Tras su victoria de 1994, alcanzada con un amplio margen y buena participación, Zedillo reconoció con franqueza que las elecciones, aunque limpias, habían sino "inequitativas". La falla había estado en la cobertura reflejada en los medios: los dados estaban cargados a su favor. Por eso en el 2000 la cobertura de los candidatos fue más pareja y su exposición pública más equilibrada. Hoy las cifras del IFE y el más elemental sentido de la objetividad demuestran que los medios han dado amplia cabida a todos los candidatos, a sus voceros y personeros. Pero la equidad se desvirtúa por la intervención del presidente. Se podría objetar que en democracias maduras, como la norteamericana, el presidente juega un papel activo en la promoción de su partido. Es verdad, pero ¿cómo olvidar la fragilidad e inexperiencia de nuestro orden democrático? Y ¿cómo evitar que lo rodee una atmósfera de desconfianza? Por mucho tiempo, para el presidente en turno no habrá más papel que el que asumió Zedillo (a un costo bárbaro para él, dentro del PRI): el papel de árbitro neutral.

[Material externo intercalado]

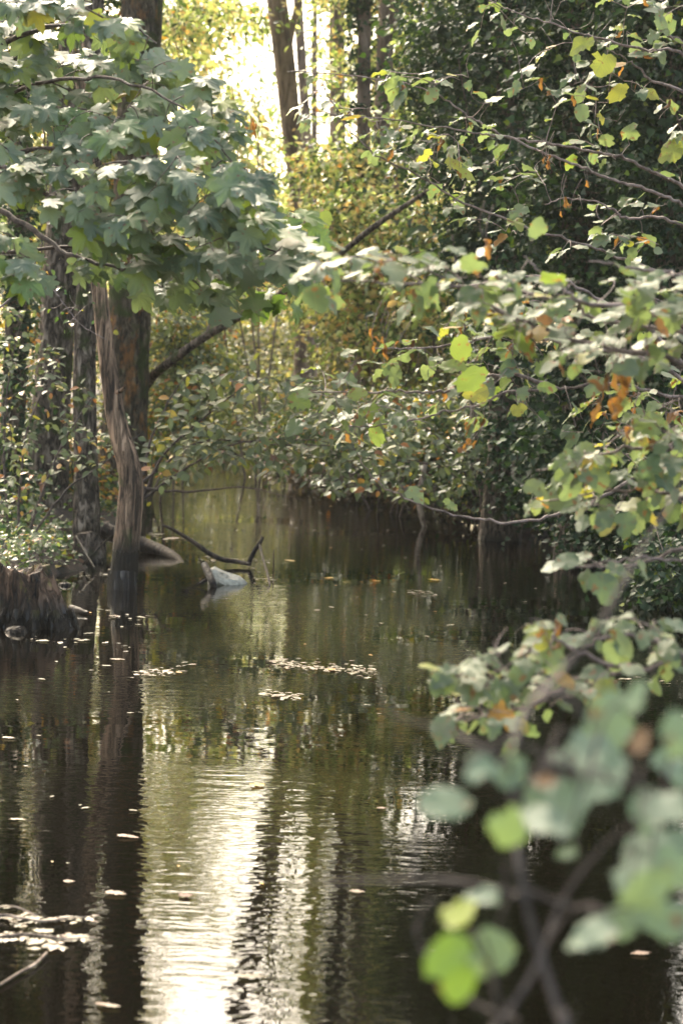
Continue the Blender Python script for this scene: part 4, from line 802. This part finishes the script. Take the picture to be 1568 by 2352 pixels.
# white rock
rb = onwater(522, 1338); kk = rb[1] / F
ax = [(478, 1340, 10), (480, 1296, 26), (490, 1293, 34), (520, 1299, 34), (545, 1310, 28), (562, 1322, 16), (568, 1332, 6)]
V = []; Fq = []; S_ = 12
xs = [478, 482, 492, 506, 520, 534, 548, 560, 568]; tops = [20, 38, 37, 30, 29, 21, 17, 9, 2]; dep = [.03, .09, .12, .13, .13, .12, .10, .07, .02]
for i, (x_, h_, d_) in enumerate(zip(xs, tops, dep)):
    c = onwater(x_, 1340 - .0 * x_)
    for j in range(S_):
        a = 2 * PI * j / S_; zz = math.sin(a); V.append(c + np.array([rng.normal(0, .004), math.cos(a) * d_ * (1 - .25 * max(0, zz)), (h_ * kk * zz if zz > 0 else .06 * zz) + rng.normal(0, .009)]))
for i in range(len(xs) - 1):
    for j in range(S_): a = i * S_ + j; b = i * S_ + (j + 1) % S_; Fq.append((a, b, b + S_, a + S_))
Fq += [tuple(range(S_))[::-1], tuple(range((len(xs) - 1) * S_, len(xs) * S_))]
m, t, n, l = newmat('white_stone')
tc = N(n, 'ShaderNodeTexCoord'); a = N(n, 'ShaderNodeTexNoise'); a.inputs['Scale'].default_value = 14; a.inputs['Detail'].default_value = 5; l.new(tc.outputs['Object'], a.inputs[0])
rp = ramp(n, [(.36, (.10, .09, .06)), (.46, (.30, .275, .22)), (.6, (.42, .385, .31))]); l.new(a.outputs[0], rp.inputs[0])
pr = N(n, 'ShaderNodeBsdfPrincipled'); pr.inputs['Roughness'].default_value = .85; pr.inputs['Specular IOR Level'].default_value = .1; l.new(rp.outputs[0], pr.inputs['Base Color'])
bp = N(n, 'ShaderNodeBump'); bp.inputs['Distance'].default_value = .02; l.new(a.outputs[0], bp.inputs['Height']); l.new(bp.outputs[0], pr.inputs['Normal'])
o = N(n, 'ShaderNodeOutputMaterial'); l.new(pr.outputs[0], o.inputs[0])
tag(link('white_rock', mkmesh('white_rock', np.array(V), Fq, m, rb, smooth=False), None, rb), 'pale white rock half sunk in the water below the dead branch', 'rock')
# grey stones by the stump
def stone(px, py, w_, label):
    b = onwater(px, py); k = b[1] / F; V = []; Fq = []; nu, nv = 12, 7
    for i in range(nv):
        p_ = PI * i / (nv - 1)
        for j in range(nu):
            a = 2 * PI * j / nu; rr_ = w_ * k / 2 * (1 + rng.normal(0, .06)); V.append(b + np.array([math.cos(a) * math.sin(p_) * rr_, math.sin(a) * math.sin(p_) * rr_ * .8, math.cos(p_) * rr_ * .6]))
    for i in range(nv - 1):
        for j in range(nu): a = i * nu + j; c = i * nu + (j + 1) % nu; Fq.append((a, c, c + nu, a + nu))
    tag(link('stone', mkmesh('stone', np.array(V), Fq, MT['stump'], b), None, b), label, 'stone')
stone(40, 1452, 56, 'lumpy grey stone at the left foot of the stump')
stone(150, 1345, 30, 'small dark stone on the bank right of the stump top')

# ------------------------------------------------------------------ floating leaves
def flat_leaf(name, px, py, lp, tint, label, tmpl=None, rot=None, group=None, wx=1.0):
    tmpl = RAG if (tmpl is None or tmpl is SMALL or tmpl is OVAL) else tmpl
    b = onwater(px, py, .004); k = b[1] / F; L_ = lp * k; rot = rng.uniform(0, 2 * PI) if rot is None else rot
    d = np.array([[math.cos(rot), math.sin(rot), 0.0]])
    o = leaves(name, tmpl, b[None] - d * L_ / 2 + [0, 0, .002 + .02 * L_], d, np.array([[0, 0, 1.0]]), [L_], np.array([tint]), MT['pale'], None, b, curl=.3, zf=.22)
    return tag(o, label, 'leaf', group)
R_ = math.radians
flat_leaf('floating_leaf', 592, 1803, 42, .82, 'orange maple leaf floating alone in the mirrored bright strip', MAPLE, R_(100))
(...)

Se comprende, en abstracto, que un mandatario intente cuidar "su legado", preservar la continuidad de sus políticas públicas. Pero la política no se vive "en abstracto": todo acto político se inscribe en una sucesión histórica, que le da peso y sentido. Al respecto nuestra historia es clara. Los intentos de perpetuación han sido inútiles y costosos. Lo que privó (aun en tiempos del PRI) fue una cierta oscilación de estilos, programas e ideologías, y esa oscilación suele darse de manera más profunda y natural en órdenes democráticos. Después de todo, la democracia es un sistema de "prueba y error": aunque a veces retrocedan, las sociedades van aprendiendo (aunque no siempre) con los descalabros. Ese es, justamente, el poder del voto: se vota desde la experiencia, el voto sirve de castigo a un gobierno deficiente, de premio a uno eficaz, y de oportunidad a una opción desconocida pero viable. Por este camino las democracias avanzan. Se dirá que el ascenso de Hitler por la vía de los votos es un argumento contrario, pero aquel episodio atroz que costó decenas de millones de vidas no fue error de la democracia sino de los electores insensatos frente a un líder carismático que les proponía un imperio cósmico.

El ideal de toda democracia es llegar a ser, digamos, "aburrida", un proceso no exento de tensiones pero donde las instituciones dominen sobre las pasiones. No es todavía nuestro caso, como todos lo podemos constatar: abundan las descalificaciones y altisonancias en medio de un clima creciente de inquietud social. No hay duda de que Andrés Manuel López Obrador atizó la hoguera desde 2003, con su discurso casi revolucionario en términos de polarización y agresividad, pero se trataba, en todo caso, de una estrategia política (provocadora, irresponsable si se quiere, pero política) y lo cierto es que el presidente Fox no supo cómo reaccionar políticamente a ella. Ahora, con sus apariciones públicas, pretende ganar el tiempo perdido. Lo único que logra es enrarecer el ambiente.

Como primer presidente de la alternancia, debería de comprender que su verdadero legado radicaría en el fortalecimiento de nuestra democracia. Para lograr ese ideal, los mexicanos necesitamos afianzar las instancias de arbitraje: el Poder Judicial en primer lugar, pero de igual modo el Instituto Federal Electoral (que aún goza de buena salud y reconocimiento público) y la propia Presidencia de la República, entendida en tiempos electorales como una institución con autoridad política y moral por encima de los partidos. Es tarde ya, estamos a cuarto para las doce, pero si Fox se asume como jefe de Estado, nos será más fácil exigir lo mismo al próximo mandatario dentro de seis años.